-- Begin --

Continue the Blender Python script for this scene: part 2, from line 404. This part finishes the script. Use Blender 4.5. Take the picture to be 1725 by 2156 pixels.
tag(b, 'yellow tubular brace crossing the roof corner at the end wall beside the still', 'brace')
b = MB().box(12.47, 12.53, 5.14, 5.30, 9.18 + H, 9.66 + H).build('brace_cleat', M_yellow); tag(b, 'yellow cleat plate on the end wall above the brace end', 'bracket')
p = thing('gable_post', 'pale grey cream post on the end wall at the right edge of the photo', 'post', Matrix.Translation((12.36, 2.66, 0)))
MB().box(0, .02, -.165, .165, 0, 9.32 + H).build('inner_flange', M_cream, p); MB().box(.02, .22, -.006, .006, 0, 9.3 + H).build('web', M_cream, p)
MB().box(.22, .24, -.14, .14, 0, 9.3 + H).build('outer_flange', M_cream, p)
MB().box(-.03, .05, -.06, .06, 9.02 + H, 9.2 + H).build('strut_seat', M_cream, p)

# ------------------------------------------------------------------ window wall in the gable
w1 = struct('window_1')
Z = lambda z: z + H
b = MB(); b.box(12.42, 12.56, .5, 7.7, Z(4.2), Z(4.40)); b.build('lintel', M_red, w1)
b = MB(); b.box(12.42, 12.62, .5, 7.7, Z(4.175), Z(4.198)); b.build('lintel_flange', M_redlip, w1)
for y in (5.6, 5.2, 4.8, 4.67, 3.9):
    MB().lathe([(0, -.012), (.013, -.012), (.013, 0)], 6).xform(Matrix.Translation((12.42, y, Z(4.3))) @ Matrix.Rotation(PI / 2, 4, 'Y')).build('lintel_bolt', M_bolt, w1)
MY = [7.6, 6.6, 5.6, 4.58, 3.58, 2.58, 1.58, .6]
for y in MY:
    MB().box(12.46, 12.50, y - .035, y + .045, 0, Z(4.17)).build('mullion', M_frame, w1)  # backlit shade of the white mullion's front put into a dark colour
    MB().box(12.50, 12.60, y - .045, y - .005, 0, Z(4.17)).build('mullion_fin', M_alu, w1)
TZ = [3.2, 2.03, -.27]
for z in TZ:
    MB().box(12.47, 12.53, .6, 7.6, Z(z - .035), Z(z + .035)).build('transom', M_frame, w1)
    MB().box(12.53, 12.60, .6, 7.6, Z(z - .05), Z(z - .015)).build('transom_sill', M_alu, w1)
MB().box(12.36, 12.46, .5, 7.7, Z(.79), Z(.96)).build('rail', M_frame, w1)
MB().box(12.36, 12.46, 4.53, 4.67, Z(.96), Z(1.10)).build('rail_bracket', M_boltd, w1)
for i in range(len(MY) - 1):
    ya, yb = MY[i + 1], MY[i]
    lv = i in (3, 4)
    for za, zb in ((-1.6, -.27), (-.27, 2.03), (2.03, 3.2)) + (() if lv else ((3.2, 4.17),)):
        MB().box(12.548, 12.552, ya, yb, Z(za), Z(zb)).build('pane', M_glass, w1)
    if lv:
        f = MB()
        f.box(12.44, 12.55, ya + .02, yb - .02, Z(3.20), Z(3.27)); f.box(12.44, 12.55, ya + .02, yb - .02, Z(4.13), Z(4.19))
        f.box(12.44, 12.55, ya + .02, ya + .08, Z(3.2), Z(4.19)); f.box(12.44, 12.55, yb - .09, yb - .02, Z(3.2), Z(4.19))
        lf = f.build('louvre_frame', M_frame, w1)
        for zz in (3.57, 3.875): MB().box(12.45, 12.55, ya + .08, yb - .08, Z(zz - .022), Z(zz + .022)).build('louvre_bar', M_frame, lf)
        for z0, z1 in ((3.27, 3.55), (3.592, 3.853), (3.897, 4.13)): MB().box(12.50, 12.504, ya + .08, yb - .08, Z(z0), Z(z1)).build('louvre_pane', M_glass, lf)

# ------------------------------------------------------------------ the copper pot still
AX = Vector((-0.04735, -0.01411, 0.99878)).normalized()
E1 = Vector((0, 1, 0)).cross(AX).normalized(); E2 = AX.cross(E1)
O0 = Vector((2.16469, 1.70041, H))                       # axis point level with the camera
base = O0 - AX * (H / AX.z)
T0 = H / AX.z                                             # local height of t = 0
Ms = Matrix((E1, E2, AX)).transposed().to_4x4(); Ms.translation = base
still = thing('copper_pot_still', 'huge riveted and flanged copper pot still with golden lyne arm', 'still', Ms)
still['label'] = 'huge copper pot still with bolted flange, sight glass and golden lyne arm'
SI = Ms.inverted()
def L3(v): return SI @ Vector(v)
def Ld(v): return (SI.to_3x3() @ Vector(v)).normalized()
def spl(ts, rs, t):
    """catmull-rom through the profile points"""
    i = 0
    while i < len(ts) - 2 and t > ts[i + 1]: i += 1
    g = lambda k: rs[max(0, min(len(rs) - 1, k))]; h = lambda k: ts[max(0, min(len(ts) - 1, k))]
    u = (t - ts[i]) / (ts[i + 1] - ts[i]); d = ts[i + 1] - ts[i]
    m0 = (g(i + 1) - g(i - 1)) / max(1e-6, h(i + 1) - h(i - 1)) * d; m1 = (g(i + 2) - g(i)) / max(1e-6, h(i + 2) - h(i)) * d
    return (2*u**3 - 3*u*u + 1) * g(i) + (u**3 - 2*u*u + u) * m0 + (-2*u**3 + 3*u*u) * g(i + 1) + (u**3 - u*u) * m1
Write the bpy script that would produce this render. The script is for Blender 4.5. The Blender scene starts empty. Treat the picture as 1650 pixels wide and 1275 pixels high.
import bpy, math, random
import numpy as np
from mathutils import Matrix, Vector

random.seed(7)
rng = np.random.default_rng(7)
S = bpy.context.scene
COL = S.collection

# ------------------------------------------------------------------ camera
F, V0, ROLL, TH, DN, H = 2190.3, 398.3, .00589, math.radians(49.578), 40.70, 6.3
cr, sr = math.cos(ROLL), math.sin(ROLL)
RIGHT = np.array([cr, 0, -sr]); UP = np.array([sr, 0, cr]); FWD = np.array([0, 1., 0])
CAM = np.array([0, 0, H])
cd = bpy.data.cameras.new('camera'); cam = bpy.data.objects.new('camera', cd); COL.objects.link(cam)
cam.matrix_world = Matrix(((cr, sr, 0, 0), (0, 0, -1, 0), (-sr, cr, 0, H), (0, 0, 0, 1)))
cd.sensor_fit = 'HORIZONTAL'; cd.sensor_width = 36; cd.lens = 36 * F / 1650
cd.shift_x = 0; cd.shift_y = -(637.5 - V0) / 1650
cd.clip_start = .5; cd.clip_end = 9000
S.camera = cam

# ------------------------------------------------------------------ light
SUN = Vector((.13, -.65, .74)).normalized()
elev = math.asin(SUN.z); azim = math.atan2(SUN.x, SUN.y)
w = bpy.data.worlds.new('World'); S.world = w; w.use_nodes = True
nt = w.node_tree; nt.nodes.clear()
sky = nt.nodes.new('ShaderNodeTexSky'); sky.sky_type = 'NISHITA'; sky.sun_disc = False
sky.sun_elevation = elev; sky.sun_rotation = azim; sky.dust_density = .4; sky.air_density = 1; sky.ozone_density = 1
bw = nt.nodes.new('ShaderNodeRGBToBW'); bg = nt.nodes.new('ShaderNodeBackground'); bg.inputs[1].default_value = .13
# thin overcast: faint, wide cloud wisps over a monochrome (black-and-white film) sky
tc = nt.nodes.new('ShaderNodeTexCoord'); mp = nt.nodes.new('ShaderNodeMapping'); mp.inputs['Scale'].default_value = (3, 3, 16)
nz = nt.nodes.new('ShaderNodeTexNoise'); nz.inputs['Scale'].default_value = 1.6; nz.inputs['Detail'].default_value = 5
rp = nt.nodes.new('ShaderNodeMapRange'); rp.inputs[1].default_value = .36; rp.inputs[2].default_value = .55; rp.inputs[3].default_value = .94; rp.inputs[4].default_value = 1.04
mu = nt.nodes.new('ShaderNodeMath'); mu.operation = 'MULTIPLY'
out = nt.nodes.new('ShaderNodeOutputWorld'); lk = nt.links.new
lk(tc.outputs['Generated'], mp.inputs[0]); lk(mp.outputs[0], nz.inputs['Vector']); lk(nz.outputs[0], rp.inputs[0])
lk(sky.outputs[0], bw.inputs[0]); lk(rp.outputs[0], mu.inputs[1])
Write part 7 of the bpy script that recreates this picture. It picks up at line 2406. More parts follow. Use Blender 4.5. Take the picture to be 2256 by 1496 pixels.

-- End --

What is required –
Return exactly the leading lines of the listing, stopping after the line in which "MB().box(-.03, .05, -.06, .06, 9.02" occurs.

Written answer –
Continue the Blender Python script for this scene: part 2, from line 404. This part finishes the script. Use Blender 4.5. Take the picture to be 1725 by 2156 pixels.
tag(b, 'yellow tubular brace crossing the roof corner at the end wall beside the still', 'brace')
b = MB().box(12.47, 12.53, 5.14, 5.30, 9.18 + H, 9.66 + H).build('brace_cleat', M_yellow); tag(b, 'yellow cleat plate on the end wall above the brace end', 'bracket')
p = thing('gable_post', 'pale grey cream post on the end wall at the right edge of the photo', 'post', Matrix.Translation((12.36, 2.66, 0)))
MB().box(0, .02, -.165, .165, 0, 9.32 + H).build('inner_flange', M_cream, p); MB().box(.02, .22, -.006, .006, 0, 9.3 + H).build('web', M_cream, p)
MB().box(.22, .24, -.14, .14, 0, 9.3 + H).build('outer_flange', M_cream, p)
MB().box(-.03, .05, -.06, .06, 9.02 + H, 9.2 + H).build('strut_seat', M_cream, p)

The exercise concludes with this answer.